[2025] EWHC 2760 (Ch)
Chancery Division of the High Court

[2025] EWHC 2760 (Ch)

Fecha: 24-Oct-2025

Determination of the amendment application

Determination of the amendment application

97.

Although there are two strands to the amendment, due to the effect of CPR rule 14, they both involve the exercise of a discretion and balancing competing considerations. If an application to withdraw an admission is not needed, there is generally no requirement to provide a full and frank explanation about why the need for amendment came about. Nevertheless, some explanation about why the point in issue was not relied upon previously will be relevant to the exercise of discretion. The application to amend to rely upon the release, in the absence of earlier reliance, calls for some explanation to assist the court in reaching a balanced decision. As I have previously noted, the terms in which the application notice is drafted are unsatisfactory because it is not clear what matters are said to have come to light that provide an explanation why the release was not relied on previously. Ms Swan’s third statement does little to provide illumination.

98.

In relation to the release, the court is required to apply the test summarised at paragraph 48.4 above alongside the exercise of a discretion to postpone the effect of the release. In my judgment, the competing considerations result in a strong case for refusing permission to amend on the basis that the effective date of the release from the current claim should be postponed until after this claim’s final resolution. The claim has real merits both on the facts and the law. The release is not an entitlement which is absolute and incapable of being changed. An application may be made under section 212 which, if successful, will trump the release.

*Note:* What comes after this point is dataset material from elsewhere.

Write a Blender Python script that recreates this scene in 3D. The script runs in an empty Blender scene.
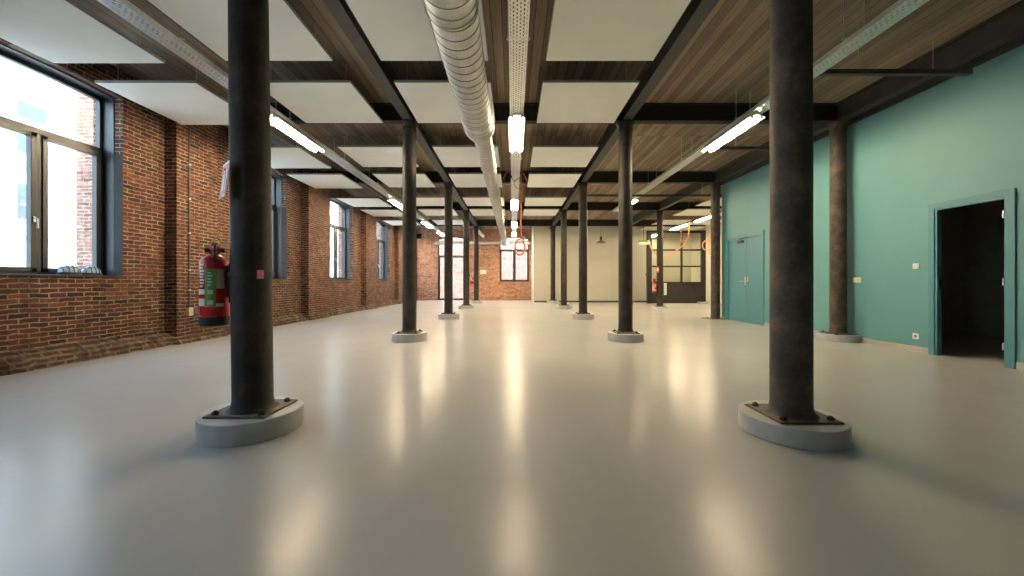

I also have in mind the context summarised at paragraph 63 above, the lack of explanation for the failure to rely upon the release earlier and the balance of fairness and unfairness. I will make an order that Ms Swan is not able to rely upon the release arising from her resignation as one of the joint liquidators. That order preserves the status quo arising from her defence which she signed with a statement of truth.

99.

The Limitation Clause brings into play different considerations. Ms Swan’s evidence in the application notice and in her statements is very limited and inconsistent.

100.

I note that in giving an explanation in her statement provided during the hearing Ms Swan has chosen to waive privilege to a limited degree. Mr Goodfellow in his oral submissions asked rhetorically ‘what else could she say?’. The answer of course is that neither he nor the court or the claimants know the answer to this question. There are some obvious gaps such as:

100.1

Is Ms Swan saying she was not aware of the legal effect of her resignation? It seems unlikely she could say, as an experienced liquidator retiring from practice, that she did not know about the legal effect that flowed from her resignation but she needed to say one way or the other. I note that she is the defendant in Parkinson Engineering plc v Swan [2010] Bus LR 857 (CA), a case in which the section 212 was considered.

100.2

If she was aware of the effect of resignation, did she raise it with Kennedys and her counsel; if not, why not?

100.3

Accepting her evidence that the release was not discussed with her former legal advisers, did she receive any written advice from them about whether the point should be taken? Did they consider it at all?

100.4

What are the matters that are said in the application for permission to amend to have come to light or is it now accepted that the basis upon the application was made was incorrectly stated?

101.

I am not satisfied that Ms Swan has provided a full and frank explanation and on that basis her application for permission to withdraw the admissions is refused with the consequence that her application to amend the defence to rely on the Limitation Clause is refused.

102.

If the court were to be required to apply the criteria in CPR rule 14.5, I would reach the same conclusion. The claim on the facts and the law has real prospects of success. At a trial the court will have to consider the events with the benefit of full evidence. Ms Swan may struggle to persuade a court that the liquidators had no responsibility for dealing with tax when it was part of their role to obtain clearance from HMRC. It was inevitable that a liability for tax had to be reviewed. It should have been obvious to Ms Swan that a tax return would have to be filed and the only persons who could approve and file it were the liquidators, unless they appointed Cedar’s accountant to act as their agent for that purpose or sanctioned the director to perform the task. It is notable that there were very long delays by the liquidators in dealing with the return without a proper explanation or excuse and without the liquidators taking steps to enable the director to file the return. Absent that, it appears to me that only the liquidators could regularise the position as part of obtaining tax clearance, a step it was explicitly agreed they would undertake.

103.

The legal basis for the defence based upon the Limitation Clause is weak not just in light of Pagden v Fry. There is force in Moraes’ submissions that Ms Swan does not have the benefit of clause 10 because she was not a party to the contract and as a matter of construction its terms do not apply to her. There is also a strong case to say that the clause was not reasonable.

104.

Since the law has been clarified by Pagden v Fry it is not open to Ms Swan to exclude liability.

105.

These points on the merits taken with the additional criteria under CPR rule 14.5 which I have discussed earlier in this judgment lead to the clear conclusion that permission to amend should be refused.